Famous billionaire investor Warren Buffett seems happy to keep working. Well into his nineties, he continues to lead the company Berkshire Hathaway.
Despite that, Buffett said for those not wanting to work decade after decade, it is important to learn how to make money while you sleep.
What does that mean in practice – and how could it help me boost my own passive income streams?
Penny after penny
Consider as an example the consumer goods company Unilever (LSE: ULVR). It sells everyday products like shampoo and soap. In some markets, it retails them in single-use sachets for pennies apiece.
Selling a commonplace product for pennies might not sound like the stuff of fortune. But the pennies soon add up. Unilever products are used several billion times a day around the world. Thanks to its brands and unique formulations, it can charge a price premium even for mundane consumer goods.
That allows the company to earn billions of pounds in profits annually — and fund a quarterly dividend to its shareholders.

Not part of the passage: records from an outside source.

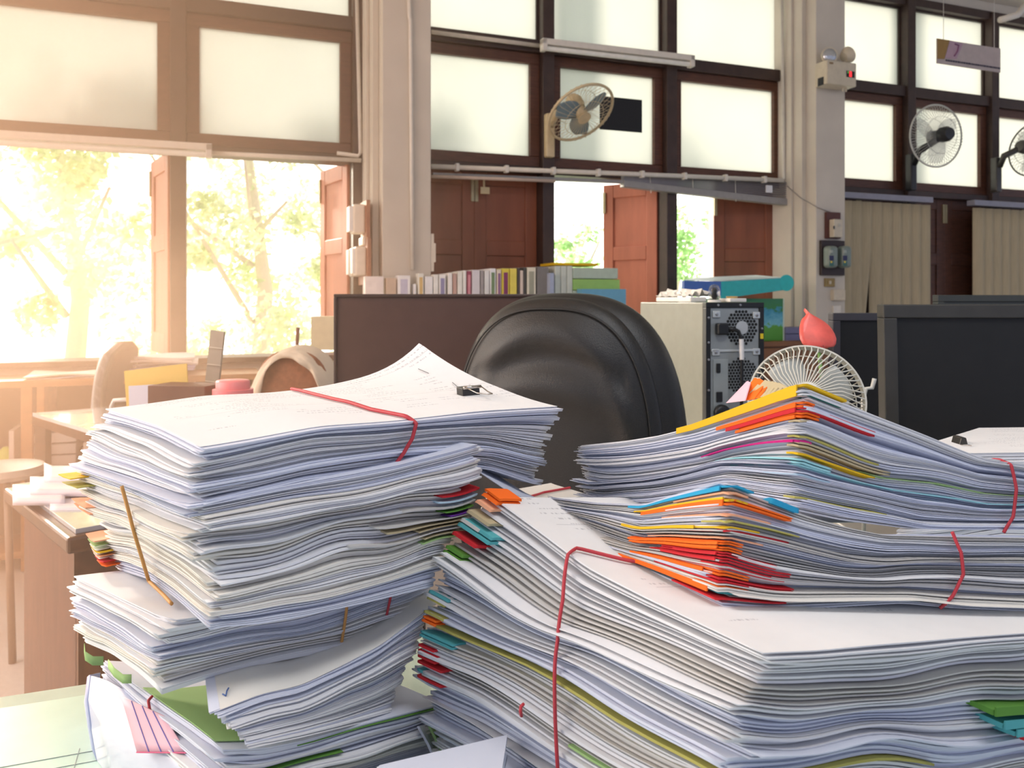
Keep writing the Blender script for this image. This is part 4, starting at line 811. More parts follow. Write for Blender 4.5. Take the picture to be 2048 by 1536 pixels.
for k in range(54):
    th_ = 2 * math.pi * k / 54; d_ = a * math.cos(th_) + b * math.sin(th_); d2 = a * math.cos(th_ + .35) + b * math.sin(th_ + .35)
    m.tube([fc + fn * .010 + d_ * rad, fc + fn * .024 + d_ * rad * .90, fc + fn * .032 + (d_ + d2).normalized() * rad * .6, fc + fn * .034 + d2 * rad * .28], .0010, 5, cap=False)
m.build('front_grille', Mfan, t, smooth=True)
m = MB()
for k in range(54):
    th_ = 2 * math.pi * k / 54; d_ = a * math.cos(th_) + b * math.sin(th_); m.tube([fc - fn * .010 + d_ * rad, fc - fn * .036 + d_ * rad * .86, fc - fn * .046 + d_ * rad * .3], .0010, 5, cap=False)
m.ring(fc - fn * .030, fn, rad * .93, .0009, 5, 48); m.ring(fc - fn * .040, fn, rad * .7, .0009, 5, 48)
m.build('rear_grille', Mfan, t, smooth=True)
MB().lathe(fc + fn * .030, fn, [(0, 0), (rad * .30, 0), (rad * .30, .004), (rad * .22, .007), (0, .008)], 28).build('badge', Mfan, t, smooth=True, auto=40)
for q in range(4):
    G = []
    for i in range(8):
        rr0 = rad * (.22 + .62 * i / 7); row = []
        for j in range(7):
            th_ = q * math.pi / 2 + .5 + (j / 6 - .5) * (1.15 - .1 * i / 7) * (.75 + .25 * math.sin(i / 7 * math.pi)); row.append(fc + (a * math.cos(th_) + b * math.sin(th_)) * rr0 + fn * (.016 * (j / 6 - .5) + .002))
        G.append(row)
    MB().sheet(G, fn * .0015).build('blade', Mbl, t, smooth=True)
MB().lathe(fc - fn * .09, fn, [(0, 0), (.022, .002), (.028, .02), (.028, .05), (.02, .07), (0, .072)], 24).build('motor', Mfan, t, smooth=True, auto=50)
MB().tube([fc - fn * .06, Vector((fc.x, fc.y + .05, .93)), Vector((fc.x, fc.y + .05, .77))], .014, 12).build('neck', Mfan, t, smooth=True)
MB().lathe((fc.x, fc.y + .05, .75), up, [(.065, 0), (.065, .012), (.05, .022), (.018, .03), (0, .03)], 32).build('base', Mfan, t, smooth=True, auto=50)
tag(MB().tube([Vector((P(1728, 778, 1.3).x, 1.3, .751)), P(1726, 800, 1.3), P(1732, 777, 1.3), P(1744, 776, 1.3), P(1748, 762, 1.3), P(1749, 757, 1.3)], .0035, 8).build('headset_hook', mat('grey_hook', (.5, .5, .46), .4), smooth=True), 'small grey curved hook behind the right side of the desk fan', 'hook')
def sm(a, n=3):
    a = a.copy()
    for _ in range(n): a[1:-1] = (a[:-2] + 2 * a[1:-1] + a[2:]) / 4
    return a
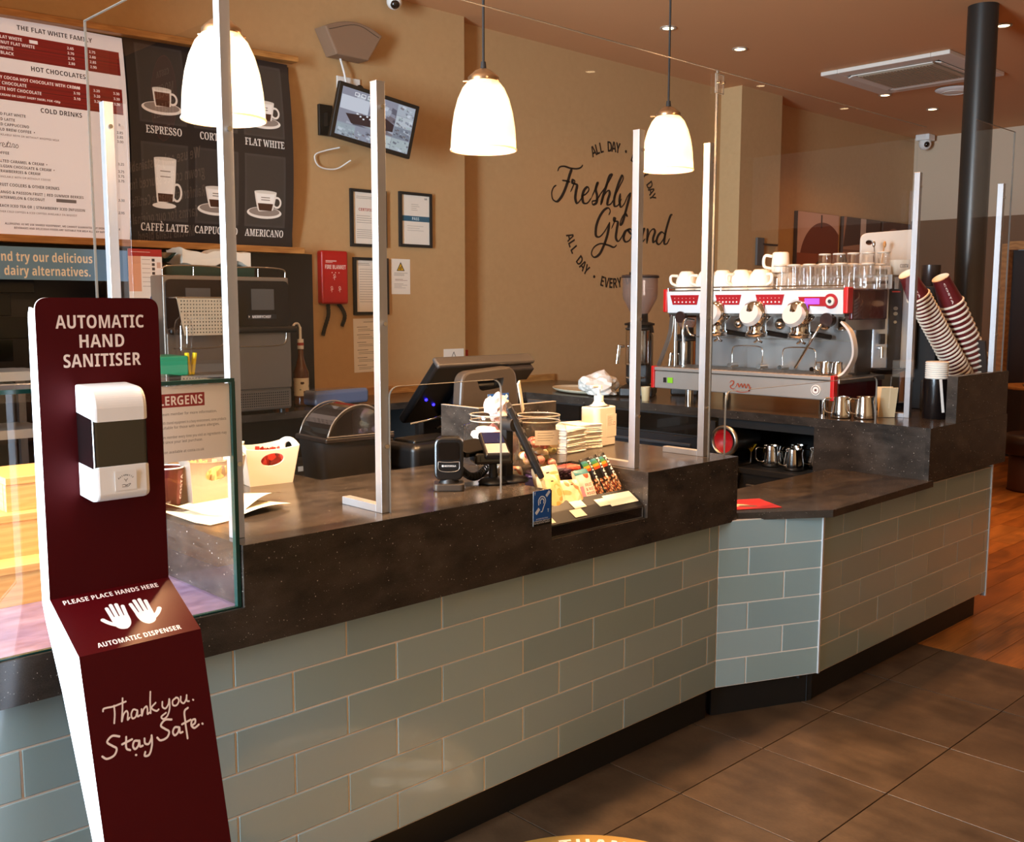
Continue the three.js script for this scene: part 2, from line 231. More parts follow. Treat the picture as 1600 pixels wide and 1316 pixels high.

So by buying even just a single share in Unilever, I could hopefully start to earn a passive income (albeit a very modest one with a single share) in the form of dividends.

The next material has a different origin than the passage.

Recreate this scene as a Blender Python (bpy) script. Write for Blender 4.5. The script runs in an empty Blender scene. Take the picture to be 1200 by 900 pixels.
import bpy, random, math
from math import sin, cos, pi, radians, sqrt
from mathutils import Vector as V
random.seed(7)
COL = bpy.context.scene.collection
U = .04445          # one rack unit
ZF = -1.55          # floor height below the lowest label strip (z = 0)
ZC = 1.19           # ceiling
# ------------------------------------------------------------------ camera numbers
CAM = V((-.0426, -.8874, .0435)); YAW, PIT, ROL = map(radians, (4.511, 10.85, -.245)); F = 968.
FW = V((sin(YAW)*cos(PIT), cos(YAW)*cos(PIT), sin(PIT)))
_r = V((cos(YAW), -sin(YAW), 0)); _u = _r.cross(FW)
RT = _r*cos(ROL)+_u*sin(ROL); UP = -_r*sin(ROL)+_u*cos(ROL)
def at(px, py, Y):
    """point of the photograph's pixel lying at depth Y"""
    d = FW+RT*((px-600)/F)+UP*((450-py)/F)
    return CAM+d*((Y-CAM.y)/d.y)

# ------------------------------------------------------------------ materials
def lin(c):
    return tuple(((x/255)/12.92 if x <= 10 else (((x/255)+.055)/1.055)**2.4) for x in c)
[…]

While I sleep and people from Australia to Zimbabwe wash their hair, profits would hopefully be piling up at Unilever that could help fund the dividend.
Buffett knows how to earn!
That is not lost on Buffett. Indeed, a few years back he tried to buy all of Unilever.

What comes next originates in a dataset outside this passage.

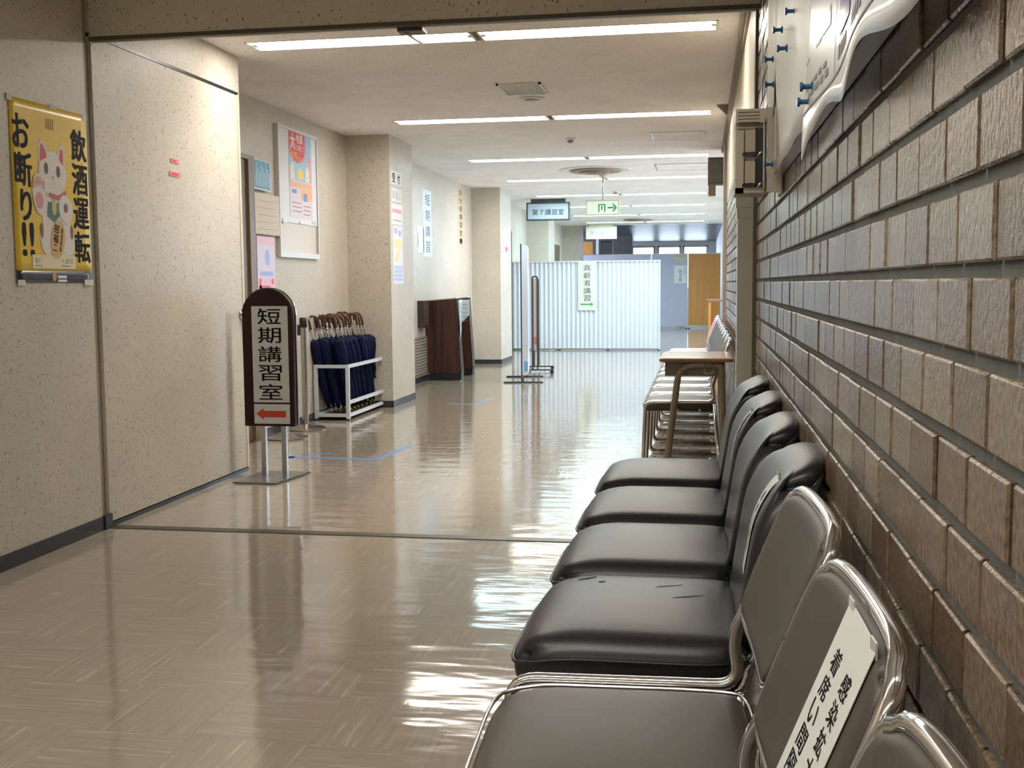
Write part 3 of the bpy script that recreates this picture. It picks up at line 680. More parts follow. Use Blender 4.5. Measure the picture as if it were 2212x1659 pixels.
# framed board and its poster
t = poster('notice_board', 'tall white framed wall board holding a red and yellow poster', 'notice board', 'E', (XR, 8.335, 1.805))
BW, BH = 0.86, 0.985
boxes('frame', mat('board_alu', (0.68, 0.69, 0.71), 0.35), t, [(-BW / 2, BW / 2, BH / 2 - 0.022, BH / 2, 0, 0.03), (-BW / 2, BW / 2, -BH / 2, -BH / 2 + 0.04, 0, 0.03), (-BW / 2, -BW / 2 + 0.022, -BH / 2 + 0.04, BH / 2 - 0.022, 0, 0.03), (BW / 2 - 0.022, BW / 2, -BH / 2 + 0.04, BH / 2 - 0.022, 0, 0.03)])
box('white_panel', mat('board_white', (0.70, 0.71, 0.75), 0.35), t, -BW / 2 + 0.022, BW / 2 - 0.022, -0.225, BH / 2 - 0.022, 0, 0.02)
box('lower_panel', mat('board_beige', (0.58, 0.51, 0.41), 0.3), t, -BW / 2 + 0.022, BW / 2 - 0.022, -BH / 2 + 0.04, -0.225, 0, 0.014)
lettering(t, M_GINK, [('平成', 0.32, -0.205, 0.10, 0.028, 0.0205)], 'board_mark')
boxes('clip', M_PAPER, t, [(-0.36, -0.29, -0.235, -0.20, 0.02, 0.026), (0.0, 0.06, -0.225, -0.205, 0.02, 0.026)])
p = poster('poster', 'red topped picture poster with houses pinned on the white wall board', 'poster', 'E', (XR + 0.0205, 8.385, 1.97))
box('sheet', mat('poster_pale', (0.66, 0.58, 0.62), 0.3), p, -0.25, 0.25, -0.345, 0.32, 0, 0.0015)
shapes('sky_picture', mat('picture_blue', (0.33, 0.52, 0.72), 0.35), p, [(rect(-0.24, 0.24, -0.06, 0.31), 0.0017)])
star = []
for i in range(40):
    a = 2 * PI * i / 40; q = 1.0 if i % 2 else 0.86
    star.append((-0.07 + 0.185 * q * math.cos(a), 0.195 + 0.125 * q * math.sin(a)))
shapes('red_burst', mat('burst_red', (0.72, 0.05, 0.05), 0.35), p, [(star, 0.0021), (rect(-0.24, 0.1, 0.19, 0.315), 0.0023)])
lettering(p, M_PAPER, [('大', -0.165, 0.235, 0.10, 0.12, 0.0029, dict(bold=0.03)), ('地震', -0.02, 0.265, 0.15, 0.07, 0.0029, dict(bold=0.03)), ('に備えて', 0.0, 0.195, 0.17, 0.045, 0.0029, dict(bold=0.02))])
lettering(p, mat('burst_yellow', (0.85, 0.55, 0.03), 0.35), [('住宅', -0.14, 0.135, 0.13, 0.05, 0.0031, dict(bold=0.04)), ('ごあんない', 0.0, 0.11, 0.16, 0.035, 0.0031, dict(bold=0.04))], 'yellow_lettering')
shapes('violet_picture', mat('picture_violet', (0.60, 0.33, 0.55), 0.35), p, [(rect(0.13, 0.235, -0.05, 0.14), 0.0021)])
shapes('house_picture', mat('picture_cream', (0.75, 0.68, 0.48), 0.35), p, [([(-0.23, -0.055), (-0.14, -0.055), (-0.14, 0.03), (-0.185, 0.085), (-0.23, 0.04)], 0.0025), ([(0.10, -0.055), (0.19, -0.055), (0.19, 0.03), (0.145, 0.08), (0.10, 0.03)], 0.0025)])
shapes('sun_picture', mat('picture_yellow', (0.80, 0.58, 0.06), 0.35), p, [(ell(-0.01, -0.005, 0.065, 0.045), 0.0027)])
shapes('orange_band', mat('picture_orange', (0.78, 0.42, 0.20), 0.35), p, [(rect(-0.24, 0.245, -0.115, -0.07), 0.0019), (rect(0.0, 0.245, -0.20, -0.12), 0.0019)])
shapes('blue_detail', mat('picture_deep_blue', (0.14, 0.24, 0.46), 0.35), p, [(rect(0.05, 0.13, -0.21, -0.15), 0.0023), (rect(-0.2, -0.1, -0.16, -0.13), 0.0023)])
shapes('text_lines', mat('picture_brown', (0.30, 0.12, 0.10), 0.5), p, [(rect(-0.2 + (0.24 if i % 2 else 0), 0.0 + (0.2 if i % 2 else 0), -0.235 - i * 0.016, -0.229 - i * 0.016), 0.0019) for i in range(6)])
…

He did not succeed. Today I could buy shares in the consumer goods giant for a similar price to what the ‘Sage of Omaha’ was offering.
But while his attempt to take over Unilever failed, Buffett owns stakes in lots of other dividend-paying companies whose products are in daily use around the globe, such as Apple and Coca-Cola.
Buffett’s investment in Apple has been incredibly successful in under a decade. But he is a smart enough investor to know that business can be unpredictable.
Ingredient inflation could hurt profit margins at Coca-Cola or Unilever. Unilever’s plan announced this week to cut thousands of roles from its workforce risks hurting employee morale and productivity.
So Buffett keeps his portfolio diversified across a range of different shares. I think that is an important risk management principle to apply even with a small portfolio too.
Keeping it simple
As a passive income plan, that sounds simple. I believe it is. By sticking to what Buffett terms ‘my own circle of competence’, I can find companies I think have good business models that can help support dividends.
If I can buy shares in them when they sell at an attractive price, I will hopefully start to build long-term passive income streams and make money while I sleep!